The big cats spend their day in a one-acre compound. At night, we were to coax them through a tunnel and into a separate dens for feeding. After being released into the compound again in the mornings, their dens will have to be cleaned.

Steve showed me the proper way to hold a baby alligator. We bring one with us to give people a chance to touch and photograph it. It was a great opportunity to describe in detail how the alligator’s bony armor plates perform as solar panels to draw in the sun’s heat, warm up the blood and convert that warmth to energy. It was a chance to show people what an alligator nest looks like and to point out how the gator piles wet plants on top of her eggs. As the plants rot, they produce the heat that incubates the eggs. The temperature inside each egg actually determines whether the critter will be a male or female.

At a spot known as the "Gator Bridge," Steve pulled up to the beginning of the bridge, turned on the microphone and started mimicking the sound of a baby alligator in distress. Within seconds, dozens of adult alligators from all directions appeared out of nowhere, and were making a bee-line for the bridge. Visitors were in awe that he had the ability to call them to him. It was really an impressive site. But something wasn’t right. The bridge was the only place I’ve ever been able to command the attention of the toothy beasts. The few times I experimented off-ranch in the Peace River or Everglades, I was ignored. I wondered if there hadn’t been some pre-bonding time with man and alligator before the public shows.

I only took a couple of training trips with Steve before I was "thrown to the gators" and forced to guide on my own. On one of my early trips, the old man, Mr. ‘B’ himself, ended up on my buggy with some of his friends. I was a bit nervous and was sure it showed. I was careful about everything I said and how I said it. I worked on my voice inflection and timing when emphasizing certain points about the ranch. After a while I began to loosen up and felt confident that I was doing a good job of entertaining and educating the group. At one point, I stopped to point out a bobcat bounding through the saw palmetto shrubs, and glanced back to see if I could read any reaction to my patter in Mr. ‘B’’s face. He was sound asleep.

As impressed as I was with how well the ranch was run, I wondered what I might do differently if handed the deed to a piece of property valued at 400 million dollars. I suppose my first action would be to faint when I saw how much I would owe in property taxes. Once recovered, I would immediately free the big cats, stop the chumming of gators, sell off the bison and cattle, as well as the hunting leases, sod farming and limestone mining.
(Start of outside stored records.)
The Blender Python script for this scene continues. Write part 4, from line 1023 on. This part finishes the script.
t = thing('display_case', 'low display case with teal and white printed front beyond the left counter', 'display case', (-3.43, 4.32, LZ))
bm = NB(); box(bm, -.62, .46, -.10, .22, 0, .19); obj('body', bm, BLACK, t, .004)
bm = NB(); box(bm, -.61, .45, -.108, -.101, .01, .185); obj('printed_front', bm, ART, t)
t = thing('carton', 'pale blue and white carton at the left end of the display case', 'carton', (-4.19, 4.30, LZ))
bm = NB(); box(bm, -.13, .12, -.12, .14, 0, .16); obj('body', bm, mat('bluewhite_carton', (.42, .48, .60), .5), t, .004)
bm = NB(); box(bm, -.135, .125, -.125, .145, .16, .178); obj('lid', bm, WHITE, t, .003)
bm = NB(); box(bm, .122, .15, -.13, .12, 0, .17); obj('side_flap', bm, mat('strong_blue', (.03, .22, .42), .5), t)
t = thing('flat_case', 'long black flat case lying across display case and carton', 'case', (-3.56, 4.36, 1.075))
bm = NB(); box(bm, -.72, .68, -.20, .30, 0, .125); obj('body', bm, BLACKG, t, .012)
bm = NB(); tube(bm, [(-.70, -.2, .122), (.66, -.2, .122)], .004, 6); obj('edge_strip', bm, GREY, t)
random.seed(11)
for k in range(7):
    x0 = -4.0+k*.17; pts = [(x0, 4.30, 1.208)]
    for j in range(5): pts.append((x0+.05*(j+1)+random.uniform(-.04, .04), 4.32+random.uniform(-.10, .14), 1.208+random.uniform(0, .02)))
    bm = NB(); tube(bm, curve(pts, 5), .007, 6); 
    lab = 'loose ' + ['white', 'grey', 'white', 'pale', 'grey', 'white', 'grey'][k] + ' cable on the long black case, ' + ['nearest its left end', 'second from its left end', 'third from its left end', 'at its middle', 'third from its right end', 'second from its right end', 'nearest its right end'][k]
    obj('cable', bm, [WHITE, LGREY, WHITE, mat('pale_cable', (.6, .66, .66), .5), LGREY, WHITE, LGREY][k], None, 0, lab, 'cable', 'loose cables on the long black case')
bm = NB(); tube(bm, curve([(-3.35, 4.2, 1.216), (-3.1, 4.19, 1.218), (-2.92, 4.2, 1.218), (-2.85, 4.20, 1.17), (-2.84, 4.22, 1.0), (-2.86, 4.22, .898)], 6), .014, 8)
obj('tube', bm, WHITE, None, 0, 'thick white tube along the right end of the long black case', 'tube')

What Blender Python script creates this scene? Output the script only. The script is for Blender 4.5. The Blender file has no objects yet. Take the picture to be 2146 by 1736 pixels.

Then I would offer a series of “what you see is what you get” low impact, large-scale wilderness experiences and dare any land owner in Florida to match this kind of natural Florida adventure.

To lighten human impact and still generate big bucks, I would offer eco-lotto tickets with limited winners who could spend a day, a night or a week immersed in the pine flatwoods or cypress swamp, “listening” to the wild in one of the quietest places in all of Florida. Planes would be banned from flying over the ranch to insure a wilderness experience, not just for human visitors, but for wild critters too.

I would also sell swamp water. That’s right, I’d bottle the stuff and sell it in BPA-free containers. Not all of it, but small amounts, again, through a lottery system. Winners could drink it or save it to pass on to their kids. It would be special either way. And a hundred years from now, when Florida's east and west coast connect in the middle as one gigantic gated community, the Babcock Ranch would probably resemble New York City’s Central Park, surrounded by concrete and cars, a wee patch of remaining green to remind us of our former connection to the natural world.

But I have a feeling that once the old man dies, the ranch is destined for development.


UPDATE 2011: I find it ironic that in it's prime, the tours were attracting 50,000 visitors annually. And now, Babcock City is designed to attract 50,000 "permanent" residents. Think about that...50,000 permies in the city, plus at least 50,000 annual visitors to the wilder side of the former ranch. Yes, the city will create a ton of jobs and the residents will all spend money which will help fill city and county coffers. But even though I am not a betting man, I'll bet that if the entire 90,000 acres were left wild...it would attract more "long term" money than what is currently being proposed short term. And gee whiz...there just might be a ton of green space left for future generations of humans -- and critters.